For today's post I have written quite long comments, touching on reflex inhibition and Alexander's discovery of the right thing doing itself.

Have I just been writing this kind of stuff for my own benefit? Is it all a kind of exercise in vain self-indulgence. Or has anybody else benefitted, even in the slightest, from my effort to clarify this kind of thing?

If anybody has, I would like them to demonstrate it, by responding to Raymond's comment, on the post to 17.45.

Plato said...

Raymond
This morning during sitting I decided to give up trying to arrange my body to any specific way. I was just thinking "allow the neck to be free to allow the head to go forward and up to allow the back to lengthen and widen, to allow the front part of the body to lengthen and widen, to allow the knees to release out of the pelvis, to allow the legs to release out of the knees, to allow the feet to release out of the legs etc". Many- many times my habitual self tried to act on the above or to instructions like "chin in" "strtch the back" etc. Knowing that what I asked for could never be the result of this kind of effort, I recognised the futility of this kind of self-arrangment and somehow it stopped. After 25 minutes of this kind of work the body felt light, and some how it uprighted itself. A few minutes later my wife brought me our baby daughter and asked me to change her nappy!
This is how I practice and understand "mentally sit", probably miles away from the right thing, hopefully on the right direction. I find it quite hard. Hard to abandon any single personal effort to "put things right" and to allow the real thing to happen.
But for an unknown reason I continue to practice like this!
I hope this is of some help
Plato

Mike Cross said...

Hi Plato,

In a world of Zen practitioners who are expert at going directly from A to C, I also don't know why you seem to be struggling in the shallow waters of B.

Jordan said...

Trying it striving, or you could even put it as energy. Whereas sitting with the mind is means whereby.

I am being called to the table for breakfast so that is my best for the moment.

iikagen nishite is what my whole family is calling out to me as I type out these words.

one more thing: does

Mike Cross said...

With apologies to you and yours for the disruption to breakfast, I have gone ahead and published today's verse.

The responses received were not the ones I hoped for, but maybe they will be turning words for Raymond.

What I could see from the feedback is that there are people reading this blog, as part of a daily routine, who are not only vessels for dialectic philosophy but who also change nappies and join in family breakfasts.

Perhaps I should see about making my comments on each verse shorter and more to the point.
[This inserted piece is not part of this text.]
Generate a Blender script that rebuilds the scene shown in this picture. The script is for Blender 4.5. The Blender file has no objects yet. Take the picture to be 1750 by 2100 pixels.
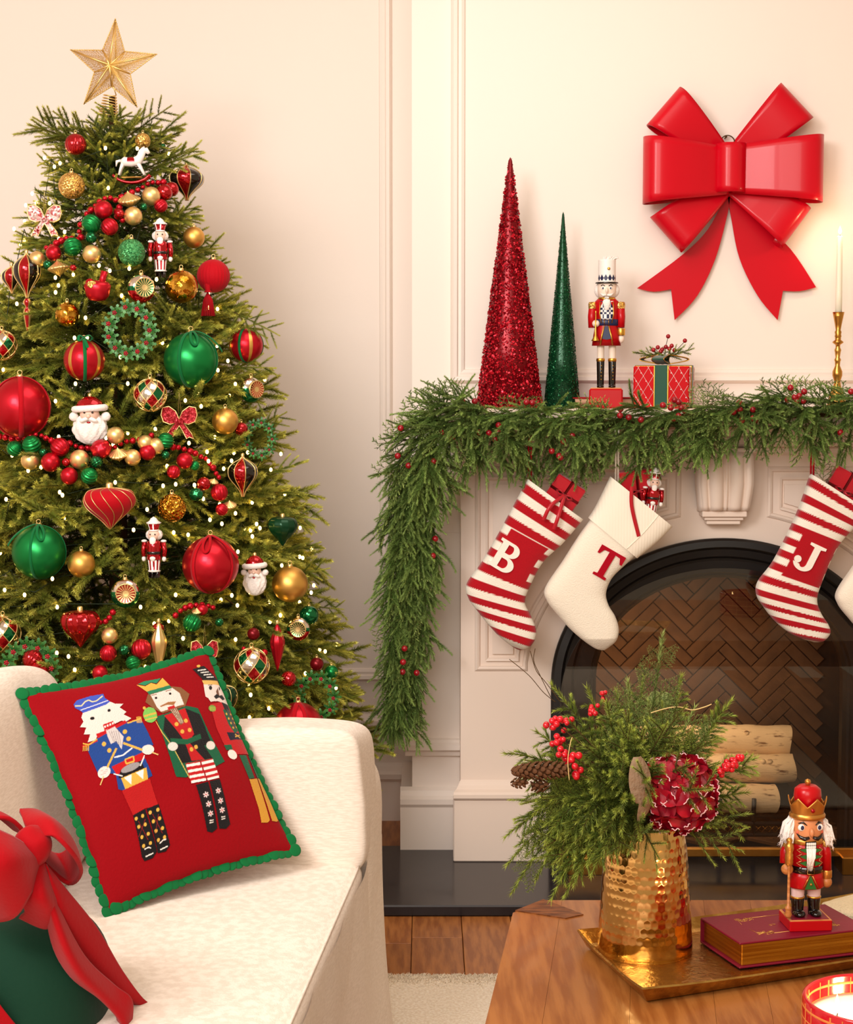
import bpy, math, random
import numpy as np
from math import sin, cos, pi, sqrt, atan, atan2, radians
from mathutils import Vector, Matrix

# ------------------------------------------------------------------ camera, world, lights, exposure
SC = bpy.context.scene
COL = SC.collection
FPX, HOR = 3530.0, 770.0                      # focal length in pixels of a 1750x2100 frame, horizon row
PITCH = atan((1050 - HOR) / FPX)
CAMZ = 1.4
cam = bpy.data.objects.new('camera', bpy.data.cameras.new('camera'))
COL.objects.link(cam)
cam.location = (0, 0, CAMZ)
cam.rotation_euler = (pi / 2 - PITCH, 0, 0)
cam.data.sensor_fit = 'VERTICAL'
cam.data.sensor_height = 36.0
cam.data.lens = FPX / 2100 * 36
cam.data.clip_start = 0.05
SC.camera = cam

world = bpy.data.worlds.new('world')
SC.world = world
world.use_nodes = True
bg = world.node_tree.nodes['Background']
bg.inputs[0].default_value = (1.0, 0.75, 0.49, 1)
bg.inputs[1].default_value = 0.58


def area(name, loc, target, size, power, col, size_y=None):
    L = bpy.data.lights.new(name, 'AREA')
    L.energy = power
    L.color = col
    L.size = size
    if size_y:
        L.shape = 'RECTANGLE'
        L.size_y = size_y
    o = bpy.data.objects.new(name, L)
    COL.objects.link(o)
    o.location = loc
    o.rotation_euler = (Vector(target) - Vector(loc)).to_track_quat('-Z', 'Y').to_euler()
    return o


area('key_light', (-1.65, 0.9, 2.75), (0.0, 4.9, 1.2), 1.2, 88, (1.0, 0.955, 0.925))
area('fill_light', (-0.45, -1.0, 2.6), (0.1, 4.6, 0.8), 2.0, 92, (1.0, 0.935, 0.87))
area('ceiling_light', (0.15, 3.5, 2.85), (0.15, 3.5, 0), 1.3, 15, (1.0, 0.92, 0.84))
SC.view_settings.view_transform = 'Standard'
SC.view_settings.look = 'None'
SC.view_settings.exposure = 0.0
SC.view_settings.gamma = 1.0
SC.view_settings.use_curve_mapping = False
SC.cycles.use_denoising = True
SC.cycles.max_bounces = 7
SC.cycles.transparent_max_bounces = 12
SC.cycles.caustics_reflective = False
SC.cycles.caustics_refractive = False
SC.cycles.sample_clamp_indirect = 4.0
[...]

But that would require me to go against habit, which is never an easy thing!

All the best,

Mike

Harry said...

"the relation between:

(1) trying
and
(2) sitting with the mind"


Folks,

What springs to mind from this interesting question for me is that, when we are "trying" to sit, when we are effectively making some idea/ideal of sitting the object of our "sitting" and the goal of our sitting, we are 'sitting with the mind' in the hopeless pursuit of a wisp of smoke (a gaining thought of 'perfect sitting' or whatever). This is *thinking*, and it is, for most if not all I think, a necessary stage in the practice.

Such thinking is the grist for the mill of sitting, the thing to be dropped, the thought to be non-thought. Likewise all thought of "body/posture/the-oneness-of-body&mind/becoming Buddha/the price of fish etc etc etc..." is similarly non-thinking fodder.
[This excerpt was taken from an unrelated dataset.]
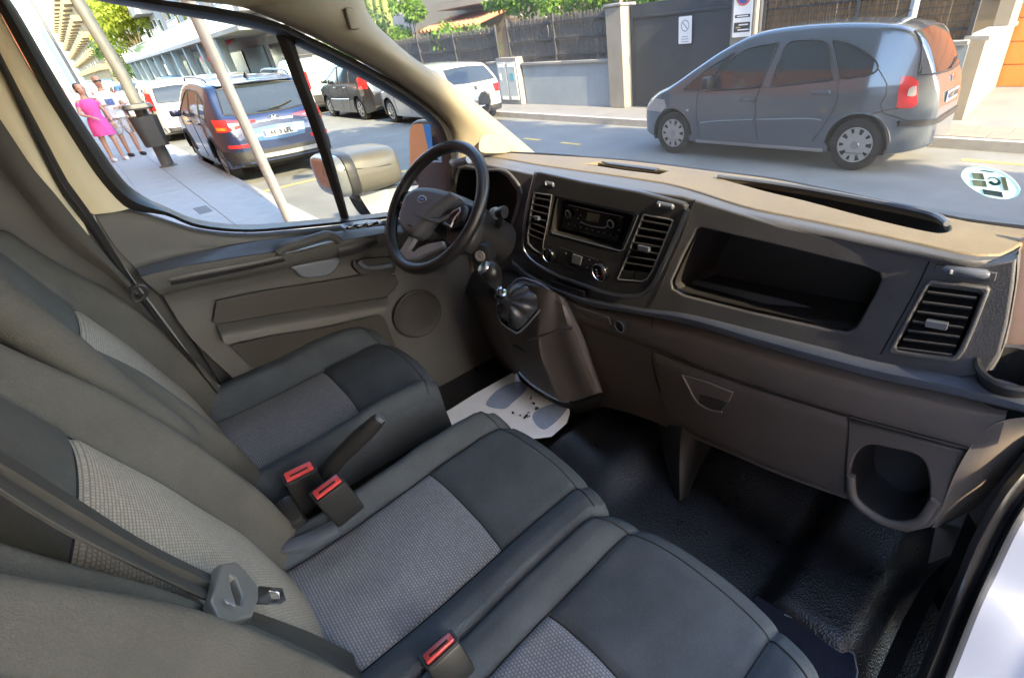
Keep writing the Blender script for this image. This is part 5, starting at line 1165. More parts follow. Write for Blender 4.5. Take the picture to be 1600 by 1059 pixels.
fb = house('far_building', -460, -345, 7.0, 14, 26, m_hblue, 'pale blue-grey tower block closing the end of the street')
# beige villa with balcony and porch behind the fence
vh = house('beige_villa', -27.0, -16.8, 14.2, 9, 7.5, m_hbeige, 'beige villa with an iron balcony behind the reed fence')
balcony(vh, 1.6, 3.05, 3.6, 1.4, .18, m_hbeige); window(vh, 1.2, 4.4, 1.1, 1.9, True); window(vh, -3.2, 1.9, 1.0, 1.1); window(vh, 3.6, 1.8, 1.0, 1.2, True)
pr = mk('porch_roof', *rows([[(-1.2, -.1, 2.72), (3.4, -.1, 2.72)], [(-1.2, -1.9, 2.25), (3.4, -1.9, 2.25)]], 2, 1, False), m_roof, vh, smooth=False)
for i in range(14): mk('roof_tile_row', *tube([(-1.1 + .33 * i, -.1, 2.75), (-1.1 + .33 * i, -1.92, 2.28)], .075, 8), m_roof, pr)
for sx in (-1.0, 1.1, 3.2): mk('porch_post', *rbox((sx, -1.8, 1.1), (.18, .18, 2.2)), m_hbeige, vh, smooth=False)
vh2 = house('cream_villa', -16.0, -9.6, 15.0, 8, 6.5, m_hcream, 'cream villa half hidden by the vine above the fence')
window(vh2, -1.5, 2.2, 1.3, 1.5); window(vh2, 1.6, 2.2, 1.3, 1.5, True)
vh3 = house('ochre_villa', -8.6, 1.2, 16.0, 8, 7.5, m_hcream, 'ochre villa beyond the wire mesh fence')
window(vh3, -2.6, 2.4, 1.2, 1.6, True); window(vh3, 1.2, 2.4, 1.2, 1.6)
# orange garage front the van is driving out of (the mirror shows it, and it shades the seats)
gf = empty('orange_garage', (-.8, -.1, .13), 'orange painted building the van is nosing out of, shown in its mirror', 'building')
FY = -.2
def gbox(name, x0, x1, z0, z1, m, y0=FY - .3, y1=FY): return mk(name, *rbox(((x0 + x1) / 2 + .8, (y0 + y1) / 2 + .1, (z0 + z1) / 2), (x1 - x0, y1 - y0, z1 - z0)), m, gf, smooth=False)
gbox('front_wall', -40, -8.0, 0, 3.5, m_tint, -.5, .05); gbox('front_wall', -8.0, -2.05, 0, 3.5, m_tint); gbox('added_storey', -40, -2.05, 3.5, 12.5, m_hblue, -9, -.22); m_court = mat('pale orange render', (.74, .40, .22), .8, var=.05)  # unseen storey added: tall to shade the pavement, pale for car-window reflections
gbox('front_wall', 5.0, 9.3, 0, 11.5, m_court, -9, -.06); gbox('front_wall', 9.3, 30, 0, 7.2, m_tint, -9, -.06)  # unseen right wing, heights shaped to shade the seats but sun the dash
gbox('bounce_court_side', -2.25, -2.05, 0, 6, m_court, -9, FY - .3); gbox('bounce_court_back', -2.25, 5.0, 0, 3.6, m_court, -9.3, -9)  # court walls added out of view, pale to bounce light into the cab
struct(mk('bounce_forecourt', *rbox((1.475, -4.6, .132), (7.0, 8.8, .012)), mat('pale forecourt concrete', (.52, .50, .47), .85, var=.1), smooth=False))  # added out of view, pale so skylight bounces up into the cab
for i, x in enumerate((1.0, 5.0, 9.2)):  # unseen trees added to shade the road and the SUV
    tree('street_tree', (x, 1.25, .13), [(rp.uniform(-3.6, .3) if i == 0 else rp.uniform(-2.0, 2.0), rp.uniform(1.7, 4.6), rp.uniform(4.6, 7.8), rp.uniform(1.0, 1.5)) for _ in range(16)], 6500, .5, m_leaf1, ('unseen street tree added beside the passenger door to shade the road', 'second unseen street tree added past the passenger door for shade', 'third unseen street tree added farther along the kerb for shade')[i], 'tree', 4.4, .13, 40 + i, 'unseen shade trees added along the near kerb')
# ------------------------------------------------------------ vehicles in the street
m_tyre = mat('tyre', (.022, .021, .020), .8, bump=(200, .4, .002), var=.2)
m_rimg = mat('wheel silver', (.42, .43, .42), .38, metal=.5, var=.06)
m_carblk = mat('car black trim', (.018, .018, .019), .5, var=.12)
m_cglass = mat('car window glass', (.020, .026, .030), .03, spec=.9, var=.2, vscale=.8)
m_tail = mat('tail lamp red', (.52, .018, .022), .12, coat=.8, var=.1)
m_tailw = mat('lamp clear', (.40, .36, .32), .1, coat=.5, var=.1); m_amber = mat('lamp amber', (.65, .20, .03), .15, coat=.5)
m_plate = mat('number plate white', (.42, .43, .44), .4); m_pltx = mat('plate lettering', (.02, .02, .025), .5); m_pltb = mat('plate blue', (.03, .08, .40), .4)
def paint(name, c, metal=.35, rough=.32): return mat(name, c, rough, metal=metal, coat=1.0, var=.03, vscale=1.5)
def interp(pts, x):
    if x <= pts[0][0]: return pts[0][1]
    for a, b in zip(pts, pts[1:]):
        if x <= b[0]: return lerp(a[1], b[1], (x - a[0]) / (b[0] - a[0]))
    return pts[-1][1]
def smoothprof(p):
    q = catmull([(a, b, 0) for a, b in p], 10); return [(v.x, v.y) for v in q]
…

What Master Dogen points to, I believe, involves letting all such things drop away thus realising us.

I'm not an AT person BTW, that's just me jamming in my own off-key way.

Regards,

Harry.

Mike Cross said...

Hi Harry,

As you know, Master Dogen exhorted us to

(A)sit with body
(B)sit with mind
(C) sit as body and mind dropping away

What you are describing, for me, is
(A) sitting as a reaction to an idea, i.e. end-gaining, i.e., blind physical practice
(C) sitting as the dropping away of thoughts and feelings
(Z) the wandering of the mind, which is something other than sitting.

All the best,

Mike

Harry said...

Hi, Mike et al.

Fair enough. I didn't intend to indirectly quote the Good Master though.

There is, I think, another sort of trying (but it seems even "trying"/gaining sitting is realising its portion of really sitting even if we aren't gratified by it like happy little Buddhists or whatever).

Dogen referred to Zazen as a 'Dharma gate of joyful ease':

It seems to me that, via non-thinking body/mind sitting, we can express what might be described as a sort of unobstructed effort- another sort of effort which comes forth- I believe this is what Master Dogen may have been talking about with ease-ful terms of things 'roundly rolling along' etc.

This 'ascendant' dropping-off-sitting seems, to me, to be the actualisation in our body/mind of a natural rhythm, a universal effort, flowing, unobstructed natural effort of the sort that I have occassional experienced while playing music.

Regards,

Harry.

Mike Cross said...

Hi again Harry,

Now it sounds to me like you are groping around more in the area of the upward slope from B to C, whose existence you may somehow have begun to suspect because of the power of Master Dogen's words -- which is what happened to me also.

At the same time I think you would be much more clear if you had some experience of Alexander work, which Alexander himself called "the most mental thing there is."

In order to be clear about what Master Dogen meant by sitting with the mind, for me, there is nothing to compare, here at the beginning of the 21st century, with some lessons from a good, experienced teacher of the FM Alexander Technique.

If you try it, you may find it, as I did, to be a true revelation.

All the best,

Mike

Raymond said...

Mike,

I laughed...and, I feel humbly honored. I am a poor zen student. I think my own zealousness is a blessing and a curse. Thank you for continuing your efforts, however dimwitted I may be.